As for being able to pick out kids whose mother works, again, I think that says more about your own prejudices than about whether a mom chooses/has to work or not.
I agree with Abbi that not everything is related to guilt about mothers’ choices. Some mothers have an easier time identifying their children’s needs. Mothers who work outside the home need to put extra effort into getting to know their kids when they are home, and not everyone is willing to do that.

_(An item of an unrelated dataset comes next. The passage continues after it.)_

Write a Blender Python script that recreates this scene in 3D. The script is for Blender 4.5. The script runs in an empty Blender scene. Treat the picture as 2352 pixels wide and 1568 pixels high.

Mothers who are at home don’t always have an easy time in this area, either.
The guilt issue is most pronounced with the formulabreastfeeding debate, where health professionals and public health bodies hesitate to give mothers accurate information about formula risks (with a lot of “support” from formula companies), so they won’t feel “guilty” if they decide to formula feed. No one can make you feel guilty. Let’s assume that each mother–and father–makes the best choice that she can for her kids.
Trilcat, it’s painful to feel judged for something you have no control over.
As someone who’s trying desperately to breastfeed with a VERY low milk supply, I have had MANY people judge me for giving my baby a bottle… I continually remind myself that at every feeding, she eats more than I pump in a whole day.
There might be some dangers to formula, but there are more dangers to starving your child.
I think people should be very very careful about reserving judgment.
Not every woman has the option of being a SAHM and not every woman would be any good at it either.
Even in this case, if your kid’s a huge whiner, then yeah, you might tell them to suck it up.
If the kid almost never cries about anything, and they fall and start screaming, then it’s probably something.
So I’m not terribly quick to judge.
Usually with my nieces and nephews, if it looks like they took a bad fall, I ask what hurts and take a look to make sure nothing looks damaged. If it looks like they just need a bit of TLC, I’ll often give them a cuddle and say “you’re okay” while rocking them a little until they calm down and are ready to play again.